*** Collected material ***

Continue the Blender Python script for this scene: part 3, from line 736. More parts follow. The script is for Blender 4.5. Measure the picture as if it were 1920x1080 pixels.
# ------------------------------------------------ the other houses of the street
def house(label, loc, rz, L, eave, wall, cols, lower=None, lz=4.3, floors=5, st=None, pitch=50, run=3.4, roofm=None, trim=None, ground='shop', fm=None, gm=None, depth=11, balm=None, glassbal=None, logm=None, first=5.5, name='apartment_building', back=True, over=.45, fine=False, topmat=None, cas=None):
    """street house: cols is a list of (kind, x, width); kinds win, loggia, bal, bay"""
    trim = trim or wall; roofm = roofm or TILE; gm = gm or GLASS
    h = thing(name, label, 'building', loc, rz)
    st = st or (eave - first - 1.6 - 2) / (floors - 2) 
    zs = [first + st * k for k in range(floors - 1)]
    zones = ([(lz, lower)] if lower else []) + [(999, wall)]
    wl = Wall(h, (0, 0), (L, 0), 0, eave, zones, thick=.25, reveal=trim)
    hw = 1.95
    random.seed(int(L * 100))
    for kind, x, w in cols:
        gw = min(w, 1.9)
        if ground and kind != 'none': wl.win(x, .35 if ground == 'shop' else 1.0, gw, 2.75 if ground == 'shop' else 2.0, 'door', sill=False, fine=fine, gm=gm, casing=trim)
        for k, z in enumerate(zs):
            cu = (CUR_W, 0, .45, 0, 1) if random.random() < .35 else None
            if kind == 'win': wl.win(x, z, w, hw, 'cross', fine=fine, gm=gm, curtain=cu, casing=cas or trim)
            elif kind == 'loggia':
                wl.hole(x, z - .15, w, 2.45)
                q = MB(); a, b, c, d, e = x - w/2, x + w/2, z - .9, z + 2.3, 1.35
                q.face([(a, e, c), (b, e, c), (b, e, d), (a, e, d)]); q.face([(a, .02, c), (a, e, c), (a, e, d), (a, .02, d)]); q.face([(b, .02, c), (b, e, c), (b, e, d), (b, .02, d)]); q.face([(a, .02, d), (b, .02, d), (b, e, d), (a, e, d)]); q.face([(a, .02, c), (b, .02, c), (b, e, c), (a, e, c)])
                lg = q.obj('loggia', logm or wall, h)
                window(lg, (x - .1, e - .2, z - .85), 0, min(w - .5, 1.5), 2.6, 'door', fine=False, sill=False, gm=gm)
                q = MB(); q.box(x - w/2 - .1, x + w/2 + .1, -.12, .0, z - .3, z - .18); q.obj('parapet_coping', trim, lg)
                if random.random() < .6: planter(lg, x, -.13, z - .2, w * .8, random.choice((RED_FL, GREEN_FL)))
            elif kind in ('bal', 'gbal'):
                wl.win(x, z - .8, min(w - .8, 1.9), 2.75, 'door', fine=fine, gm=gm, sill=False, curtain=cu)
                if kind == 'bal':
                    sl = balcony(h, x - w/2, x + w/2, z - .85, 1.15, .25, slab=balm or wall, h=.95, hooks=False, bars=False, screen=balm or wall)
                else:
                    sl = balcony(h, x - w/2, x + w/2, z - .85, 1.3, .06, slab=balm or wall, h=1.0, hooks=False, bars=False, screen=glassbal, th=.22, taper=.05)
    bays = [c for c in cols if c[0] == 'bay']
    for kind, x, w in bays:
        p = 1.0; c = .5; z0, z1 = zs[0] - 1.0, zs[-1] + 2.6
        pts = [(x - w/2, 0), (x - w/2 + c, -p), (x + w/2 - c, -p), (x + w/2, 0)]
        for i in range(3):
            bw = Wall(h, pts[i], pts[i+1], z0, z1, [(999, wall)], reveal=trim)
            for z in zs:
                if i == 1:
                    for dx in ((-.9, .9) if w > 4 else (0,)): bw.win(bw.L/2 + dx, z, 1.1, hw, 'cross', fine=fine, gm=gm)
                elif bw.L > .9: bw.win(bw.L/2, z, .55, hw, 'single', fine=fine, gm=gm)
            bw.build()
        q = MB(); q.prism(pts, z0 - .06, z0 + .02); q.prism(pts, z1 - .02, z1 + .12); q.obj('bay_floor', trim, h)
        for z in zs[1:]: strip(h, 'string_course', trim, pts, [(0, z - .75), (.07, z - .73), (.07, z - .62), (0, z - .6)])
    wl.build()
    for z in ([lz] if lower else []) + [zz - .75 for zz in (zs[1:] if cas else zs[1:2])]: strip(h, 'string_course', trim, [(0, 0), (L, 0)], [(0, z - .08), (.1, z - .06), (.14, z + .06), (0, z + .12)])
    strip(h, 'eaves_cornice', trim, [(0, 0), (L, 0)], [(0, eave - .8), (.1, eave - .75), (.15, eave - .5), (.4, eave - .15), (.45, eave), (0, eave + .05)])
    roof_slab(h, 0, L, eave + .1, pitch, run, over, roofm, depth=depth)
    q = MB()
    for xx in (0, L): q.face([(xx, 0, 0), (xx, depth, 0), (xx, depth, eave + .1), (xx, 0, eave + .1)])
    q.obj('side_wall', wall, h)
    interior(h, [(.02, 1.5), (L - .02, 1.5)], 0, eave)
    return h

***

▶ Written exercise: Reproduce the data in its entirety, matching each character.

▶ Exercise solution:
Continue the Blender Python script for this scene: part 3, from line 736. More parts follow. The script is for Blender 4.5. Measure the picture as if it were 1920x1080 pixels.
# ------------------------------------------------ the other houses of the street
def house(label, loc, rz, L, eave, wall, cols, lower=None, lz=4.3, floors=5, st=None, pitch=50, run=3.4, roofm=None, trim=None, ground='shop', fm=None, gm=None, depth=11, balm=None, glassbal=None, logm=None, first=5.5, name='apartment_building', back=True, over=.45, fine=False, topmat=None, cas=None):
    """street house: cols is a list of (kind, x, width); kinds win, loggia, bal, bay"""
    trim = trim or wall; roofm = roofm or TILE; gm = gm or GLASS
    h = thing(name, label, 'building', loc, rz)
    st = st or (eave - first - 1.6 - 2) / (floors - 2) 
    zs = [first + st * k for k in range(floors - 1)]
    zones = ([(lz, lower)] if lower else []) + [(999, wall)]
    wl = Wall(h, (0, 0), (L, 0), 0, eave, zones, thick=.25, reveal=trim)
    hw = 1.95
    random.seed(int(L * 100))
    for kind, x, w in cols:
        gw = min(w, 1.9)
        if ground and kind != 'none': wl.win(x, .35 if ground == 'shop' else 1.0, gw, 2.75 if ground == 'shop' else 2.0, 'door', sill=False, fine=fine, gm=gm, casing=trim)
        for k, z in enumerate(zs):
            cu = (CUR_W, 0, .45, 0, 1) if random.random() < .35 else None
            if kind == 'win': wl.win(x, z, w, hw, 'cross', fine=fine, gm=gm, curtain=cu, casing=cas or trim)
            elif kind == 'loggia':
                wl.hole(x, z - .15, w, 2.45)
                q = MB(); a, b, c, d, e = x - w/2, x + w/2, z - .9, z + 2.3, 1.35
                q.face([(a, e, c), (b, e, c), (b, e, d), (a, e, d)]); q.face([(a, .02, c), (a, e, c), (a, e, d), (a, .02, d)]); q.face([(b, .02, c), (b, e, c), (b, e, d), (b, .02, d)]); q.face([(a, .02, d), (b, .02, d), (b, e, d), (a, e, d)]); q.face([(a, .02, c), (b, .02, c), (b, e, c), (a, e, c)])
                lg = q.obj('loggia', logm or wall, h)
                window(lg, (x - .1, e - .2, z - .85), 0, min(w - .5, 1.5), 2.6, 'door', fine=False, sill=False, gm=gm)
                q = MB(); q.box(x - w/2 - .1, x + w/2 + .1, -.12, .0, z - .3, z - .18); q.obj('parapet_coping', trim, lg)
                if random.random() < .6: planter(lg, x, -.13, z - .2, w * .8, random.choice((RED_FL, GREEN_FL)))
            elif kind in ('bal', 'gbal'):
                wl.win(x, z - .8, min(w - .8, 1.9), 2.75, 'door', fine=fine, gm=gm, sill=False, curtain=cu)
                if kind == 'bal':
                    sl = balcony(h, x - w/2, x + w/2, z - .85, 1.15, .25, slab=balm or wall, h=.95, hooks=False, bars=False, screen=balm or wall)
                else:
                    sl = balcony(h, x - w/2, x + w/2, z - .85, 1.3, .06, slab=balm or wall, h=1.0, hooks=False, bars=False, screen=glassbal, th=.22, taper=.05)
    bays = [c for c in cols if c[0] == 'bay']
    for kind, x, w in bays:
        p = 1.0; c = .5; z0, z1 = zs[0] - 1.0, zs[-1] + 2.6
        pts = [(x - w/2, 0), (x - w/2 + c, -p), (x + w/2 - c, -p), (x + w/2, 0)]
        for i in range(3):
            bw = Wall(h, pts[i], pts[i+1], z0, z1, [(999, wall)], reveal=trim)
            for z in zs:
                if i == 1:
                    for dx in ((-.9, .9) if w > 4 else (0,)): bw.win(bw.L/2 + dx, z, 1.1, hw, 'cross', fine=fine, gm=gm)
                elif bw.L > .9: bw.win(bw.L/2, z, .55, hw, 'single', fine=fine, gm=gm)
            bw.build()
        q = MB(); q.prism(pts, z0 - .06, z0 + .02); q.prism(pts, z1 - .02, z1 + .12); q.obj('bay_floor', trim, h)
        for z in zs[1:]: strip(h, 'string_course', trim, pts, [(0, z - .75), (.07, z - .73), (.07, z - .62), (0, z - .6)])
    wl.build()
    for z in ([lz] if lower else []) + [zz - .75 for zz in (zs[1:] if cas else zs[1:2])]: strip(h, 'string_course', trim, [(0, 0), (L, 0)], [(0, z - .08), (.1, z - .06), (.14, z + .06), (0, z + .12)])
    strip(h, 'eaves_cornice', trim, [(0, 0), (L, 0)], [(0, eave - .8), (.1, eave - .75), (.15, eave - .5), (.4, eave - .15), (.45, eave), (0, eave + .05)])
    roof_slab(h, 0, L, eave + .1, pitch, run, over, roofm, depth=depth)
    q = MB()
    for xx in (0, L): q.face([(xx, 0, 0), (xx, depth, 0), (xx, depth, eave + .1), (xx, 0, eave + .1)])
    q.obj('side_wall', wall, h)
    interior(h, [(.02, 1.5), (L - .02, 1.5)], 0, eave)
    return h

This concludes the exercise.